▶ _Exercise aim_:
All material below is to be reproduced exactly.

▶ _Supplied data_:
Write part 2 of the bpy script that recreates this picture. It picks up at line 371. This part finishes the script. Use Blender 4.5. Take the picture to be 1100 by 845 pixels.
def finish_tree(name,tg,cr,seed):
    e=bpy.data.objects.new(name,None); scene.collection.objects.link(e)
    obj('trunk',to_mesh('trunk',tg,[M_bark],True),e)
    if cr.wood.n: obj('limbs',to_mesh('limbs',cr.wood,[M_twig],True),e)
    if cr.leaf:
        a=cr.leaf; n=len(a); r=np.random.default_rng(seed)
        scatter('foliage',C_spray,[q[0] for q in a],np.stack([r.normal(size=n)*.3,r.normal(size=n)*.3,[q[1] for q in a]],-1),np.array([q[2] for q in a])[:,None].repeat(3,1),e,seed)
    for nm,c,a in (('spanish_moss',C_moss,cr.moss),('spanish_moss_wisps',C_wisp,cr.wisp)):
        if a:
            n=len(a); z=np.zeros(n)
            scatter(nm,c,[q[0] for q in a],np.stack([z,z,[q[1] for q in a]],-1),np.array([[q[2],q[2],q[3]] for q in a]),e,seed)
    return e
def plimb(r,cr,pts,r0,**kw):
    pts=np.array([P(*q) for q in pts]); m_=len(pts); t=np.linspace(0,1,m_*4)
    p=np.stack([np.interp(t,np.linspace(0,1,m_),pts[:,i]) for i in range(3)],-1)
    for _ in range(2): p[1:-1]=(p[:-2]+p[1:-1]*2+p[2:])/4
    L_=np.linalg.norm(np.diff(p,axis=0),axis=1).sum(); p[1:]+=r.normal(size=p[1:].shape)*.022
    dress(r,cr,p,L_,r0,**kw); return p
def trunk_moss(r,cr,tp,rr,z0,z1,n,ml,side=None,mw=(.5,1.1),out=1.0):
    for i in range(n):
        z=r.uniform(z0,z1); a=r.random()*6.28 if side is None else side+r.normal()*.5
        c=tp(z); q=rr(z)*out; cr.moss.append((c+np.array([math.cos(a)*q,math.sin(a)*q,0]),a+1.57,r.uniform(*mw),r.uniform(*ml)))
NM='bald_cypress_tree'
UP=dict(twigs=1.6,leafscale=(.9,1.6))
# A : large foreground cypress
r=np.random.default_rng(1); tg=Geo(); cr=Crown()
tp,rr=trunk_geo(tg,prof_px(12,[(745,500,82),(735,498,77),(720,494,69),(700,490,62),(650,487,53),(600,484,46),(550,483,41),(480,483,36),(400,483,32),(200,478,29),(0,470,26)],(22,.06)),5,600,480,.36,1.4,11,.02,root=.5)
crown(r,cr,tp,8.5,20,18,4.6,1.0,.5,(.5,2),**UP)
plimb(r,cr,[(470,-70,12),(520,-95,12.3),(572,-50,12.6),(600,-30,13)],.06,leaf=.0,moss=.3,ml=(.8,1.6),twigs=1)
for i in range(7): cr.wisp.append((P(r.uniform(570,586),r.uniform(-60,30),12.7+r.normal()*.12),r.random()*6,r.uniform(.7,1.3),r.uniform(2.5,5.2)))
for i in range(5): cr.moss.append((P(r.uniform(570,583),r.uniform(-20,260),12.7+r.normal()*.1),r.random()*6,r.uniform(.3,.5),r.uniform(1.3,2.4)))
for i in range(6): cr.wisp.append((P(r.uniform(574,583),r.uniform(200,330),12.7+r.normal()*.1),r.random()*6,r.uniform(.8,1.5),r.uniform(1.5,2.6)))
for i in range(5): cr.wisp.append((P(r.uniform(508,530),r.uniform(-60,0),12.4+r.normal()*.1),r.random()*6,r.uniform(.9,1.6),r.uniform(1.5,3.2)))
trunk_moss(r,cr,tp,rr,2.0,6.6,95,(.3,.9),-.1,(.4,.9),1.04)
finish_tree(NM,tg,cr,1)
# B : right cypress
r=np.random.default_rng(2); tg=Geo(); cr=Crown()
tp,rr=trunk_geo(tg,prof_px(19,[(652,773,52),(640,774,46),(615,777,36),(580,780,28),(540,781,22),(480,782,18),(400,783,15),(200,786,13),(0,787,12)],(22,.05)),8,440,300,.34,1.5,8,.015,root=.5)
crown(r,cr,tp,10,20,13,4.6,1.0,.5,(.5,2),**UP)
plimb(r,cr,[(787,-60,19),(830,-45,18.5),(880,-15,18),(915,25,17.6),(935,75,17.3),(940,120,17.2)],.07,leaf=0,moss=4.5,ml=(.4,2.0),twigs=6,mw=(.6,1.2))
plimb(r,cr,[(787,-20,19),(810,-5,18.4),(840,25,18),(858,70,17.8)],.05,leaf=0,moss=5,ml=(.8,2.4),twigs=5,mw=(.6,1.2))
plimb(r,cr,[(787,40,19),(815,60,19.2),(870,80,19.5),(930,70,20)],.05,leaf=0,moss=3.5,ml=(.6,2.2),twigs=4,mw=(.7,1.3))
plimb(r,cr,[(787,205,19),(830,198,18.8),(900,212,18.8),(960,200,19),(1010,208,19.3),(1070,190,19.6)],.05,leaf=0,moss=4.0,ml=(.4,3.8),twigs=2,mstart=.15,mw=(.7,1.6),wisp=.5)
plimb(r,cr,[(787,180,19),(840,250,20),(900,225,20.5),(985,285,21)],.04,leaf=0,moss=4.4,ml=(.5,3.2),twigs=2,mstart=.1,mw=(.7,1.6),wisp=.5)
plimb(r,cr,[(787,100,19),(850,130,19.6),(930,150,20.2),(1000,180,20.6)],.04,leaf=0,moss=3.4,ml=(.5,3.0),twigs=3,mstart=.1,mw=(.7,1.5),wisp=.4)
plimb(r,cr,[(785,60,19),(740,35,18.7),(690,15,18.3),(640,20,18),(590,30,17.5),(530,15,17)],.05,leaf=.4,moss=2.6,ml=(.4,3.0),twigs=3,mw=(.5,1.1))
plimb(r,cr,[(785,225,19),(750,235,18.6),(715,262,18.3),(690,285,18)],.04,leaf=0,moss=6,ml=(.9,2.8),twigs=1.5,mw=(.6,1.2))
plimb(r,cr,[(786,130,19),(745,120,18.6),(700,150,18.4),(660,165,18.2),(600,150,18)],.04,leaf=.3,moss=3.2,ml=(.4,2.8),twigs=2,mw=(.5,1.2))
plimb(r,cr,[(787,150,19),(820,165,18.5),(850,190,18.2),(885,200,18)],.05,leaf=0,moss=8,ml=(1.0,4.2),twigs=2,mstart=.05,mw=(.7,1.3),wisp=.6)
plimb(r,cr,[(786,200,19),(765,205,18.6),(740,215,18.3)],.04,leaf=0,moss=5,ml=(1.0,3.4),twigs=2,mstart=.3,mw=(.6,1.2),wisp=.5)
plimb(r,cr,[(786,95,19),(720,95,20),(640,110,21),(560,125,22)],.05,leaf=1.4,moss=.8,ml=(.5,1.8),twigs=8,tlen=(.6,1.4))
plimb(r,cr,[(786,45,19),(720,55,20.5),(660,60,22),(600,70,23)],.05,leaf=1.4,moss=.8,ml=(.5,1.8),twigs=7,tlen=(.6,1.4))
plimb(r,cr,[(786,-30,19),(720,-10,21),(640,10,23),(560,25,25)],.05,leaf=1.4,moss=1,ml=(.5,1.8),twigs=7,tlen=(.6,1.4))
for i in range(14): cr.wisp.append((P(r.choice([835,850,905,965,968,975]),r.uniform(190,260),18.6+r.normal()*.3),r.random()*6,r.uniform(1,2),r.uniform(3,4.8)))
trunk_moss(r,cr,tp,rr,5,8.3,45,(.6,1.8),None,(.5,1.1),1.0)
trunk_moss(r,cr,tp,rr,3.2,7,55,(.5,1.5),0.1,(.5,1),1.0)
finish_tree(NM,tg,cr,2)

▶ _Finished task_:
Write part 2 of the bpy script that recreates this picture. It picks up at line 371. This part finishes the script. Use Blender 4.5. Take the picture to be 1100 by 845 pixels.
def finish_tree(name,tg,cr,seed):
    e=bpy.data.objects.new(name,None); scene.collection.objects.link(e)
    obj('trunk',to_mesh('trunk',tg,[M_bark],True),e)
    if cr.wood.n: obj('limbs',to_mesh('limbs',cr.wood,[M_twig],True),e)
    if cr.leaf:
        a=cr.leaf; n=len(a); r=np.random.default_rng(seed)
        scatter('foliage',C_spray,[q[0] for q in a],np.stack([r.normal(size=n)*.3,r.normal(size=n)*.3,[q[1] for q in a]],-1),np.array([q[2] for q in a])[:,None].repeat(3,1),e,seed)
    for nm,c,a in (('spanish_moss',C_moss,cr.moss),('spanish_moss_wisps',C_wisp,cr.wisp)):
        if a:
            n=len(a); z=np.zeros(n)
            scatter(nm,c,[q[0] for q in a],np.stack([z,z,[q[1] for q in a]],-1),np.array([[q[2],q[2],q[3]] for q in a]),e,seed)
    return e
def plimb(r,cr,pts,r0,**kw):
    pts=np.array([P(*q) for q in pts]); m_=len(pts); t=np.linspace(0,1,m_*4)
    p=np.stack([np.interp(t,np.linspace(0,1,m_),pts[:,i]) for i in range(3)],-1)
    for _ in range(2): p[1:-1]=(p[:-2]+p[1:-1]*2+p[2:])/4
    L_=np.linalg.norm(np.diff(p,axis=0),axis=1).sum(); p[1:]+=r.normal(size=p[1:].shape)*.022
    dress(r,cr,p,L_,r0,**kw); return p
def trunk_moss(r,cr,tp,rr,z0,z1,n,ml,side=None,mw=(.5,1.1),out=1.0):
    for i in range(n):
        z=r.uniform(z0,z1); a=r.random()*6.28 if side is None else side+r.normal()*.5
        c=tp(z); q=rr(z)*out; cr.moss.append((c+np.array([math.cos(a)*q,math.sin(a)*q,0]),a+1.57,r.uniform(*mw),r.uniform(*ml)))
NM='bald_cypress_tree'
UP=dict(twigs=1.6,leafscale=(.9,1.6))
# A : large foreground cypress
r=np.random.default_rng(1); tg=Geo(); cr=Crown()
tp,rr=trunk_geo(tg,prof_px(12,[(745,500,82),(735,498,77),(720,494,69),(700,490,62),(650,487,53),(600,484,46),(550,483,41),(480,483,36),(400,483,32),(200,478,29),(0,470,26)],(22,.06)),5,600,480,.36,1.4,11,.02,root=.5)
crown(r,cr,tp,8.5,20,18,4.6,1.0,.5,(.5,2),**UP)
plimb(r,cr,[(470,-70,12),(520,-95,12.3),(572,-50,12.6),(600,-30,13)],.06,leaf=.0,moss=.3,ml=(.8,1.6),twigs=1)
for i in range(7): cr.wisp.append((P(r.uniform(570,586),r.uniform(-60,30),12.7+r.normal()*.12),r.random()*6,r.uniform(.7,1.3),r.uniform(2.5,5.2)))
for i in range(5): cr.moss.append((P(r.uniform(570,583),r.uniform(-20,260),12.7+r.normal()*.1),r.random()*6,r.uniform(.3,.5),r.uniform(1.3,2.4)))
for i in range(6): cr.wisp.append((P(r.uniform(574,583),r.uniform(200,330),12.7+r.normal()*.1),r.random()*6,r.uniform(.8,1.5),r.uniform(1.5,2.6)))
for i in range(5): cr.wisp.append((P(r.uniform(508,530),r.uniform(-60,0),12.4+r.normal()*.1),r.random()*6,r.uniform(.9,1.6),r.uniform(1.5,3.2)))
trunk_moss(r,cr,tp,rr,2.0,6.6,95,(.3,.9),-.1,(.4,.9),1.04)
finish_tree(NM,tg,cr,1)
# B : right cypress
r=np.random.default_rng(2); tg=Geo(); cr=Crown()
tp,rr=trunk_geo(tg,prof_px(19,[(652,773,52),(640,774,46),(615,777,36),(580,780,28),(540,781,22),(480,782,18),(400,783,15),(200,786,13),(0,787,12)],(22,.05)),8,440,300,.34,1.5,8,.015,root=.5)
crown(r,cr,tp,10,20,13,4.6,1.0,.5,(.5,2),**UP)
plimb(r,cr,[(787,-60,19),(830,-45,18.5),(880,-15,18),(915,25,17.6),(935,75,17.3),(940,120,17.2)],.07,leaf=0,moss=4.5,ml=(.4,2.0),twigs=6,mw=(.6,1.2))
plimb(r,cr,[(787,-20,19),(810,-5,18.4),(840,25,18),(858,70,17.8)],.05,leaf=0,moss=5,ml=(.8,2.4),twigs=5,mw=(.6,1.2))
plimb(r,cr,[(787,40,19),(815,60,19.2),(870,80,19.5),(930,70,20)],.05,leaf=0,moss=3.5,ml=(.6,2.2),twigs=4,mw=(.7,1.3))
plimb(r,cr,[(787,205,19),(830,198,18.8),(900,212,18.8),(960,200,19),(1010,208,19.3),(1070,190,19.6)],.05,leaf=0,moss=4.0,ml=(.4,3.8),twigs=2,mstart=.15,mw=(.7,1.6),wisp=.5)
plimb(r,cr,[(787,180,19),(840,250,20),(900,225,20.5),(985,285,21)],.04,leaf=0,moss=4.4,ml=(.5,3.2),twigs=2,mstart=.1,mw=(.7,1.6),wisp=.5)
plimb(r,cr,[(787,100,19),(850,130,19.6),(930,150,20.2),(1000,180,20.6)],.04,leaf=0,moss=3.4,ml=(.5,3.0),twigs=3,mstart=.1,mw=(.7,1.5),wisp=.4)
plimb(r,cr,[(785,60,19),(740,35,18.7),(690,15,18.3),(640,20,18),(590,30,17.5),(530,15,17)],.05,leaf=.4,moss=2.6,ml=(.4,3.0),twigs=3,mw=(.5,1.1))
plimb(r,cr,[(785,225,19),(750,235,18.6),(715,262,18.3),(690,285,18)],.04,leaf=0,moss=6,ml=(.9,2.8),twigs=1.5,mw=(.6,1.2))
plimb(r,cr,[(786,130,19),(745,120,18.6),(700,150,18.4),(660,165,18.2),(600,150,18)],.04,leaf=.3,moss=3.2,ml=(.4,2.8),twigs=2,mw=(.5,1.2))
plimb(r,cr,[(787,150,19),(820,165,18.5),(850,190,18.2),(885,200,18)],.05,leaf=0,moss=8,ml=(1.0,4.2),twigs=2,mstart=.05,mw=(.7,1.3),wisp=.6)
plimb(r,cr,[(786,200,19),(765,205,18.6),(740,215,18.3)],.04,leaf=0,moss=5,ml=(1.0,3.4),twigs=2,mstart=.3,mw=(.6,1.2),wisp=.5)
plimb(r,cr,[(786,95,19),(720,95,20),(640,110,21),(560,125,22)],.05,leaf=1.4,moss=.8,ml=(.5,1.8),twigs=8,tlen=(.6,1.4))
plimb(r,cr,[(786,45,19),(720,55,20.5),(660,60,22),(600,70,23)],.05,leaf=1.4,moss=.8,ml=(.5,1.8),twigs=7,tlen=(.6,1.4))
plimb(r,cr,[(786,-30,19),(720,-10,21),(640,10,23),(560,25,25)],.05,leaf=1.4,moss=1,ml=(.5,1.8),twigs=7,tlen=(.6,1.4))
for i in range(14): cr.wisp.append((P(r.choice([835,850,905,965,968,975]),r.uniform(190,260),18.6+r.normal()*.3),r.random()*6,r.uniform(1,2),r.uniform(3,4.8)))
trunk_moss(r,cr,tp,rr,5,8.3,45,(.6,1.8),None,(.5,1.1),1.0)
trunk_moss(r,cr,tp,rr,3.2,7,55,(.5,1.5),0.1,(.5,1),1.0)
finish_tree(NM,tg,cr,2)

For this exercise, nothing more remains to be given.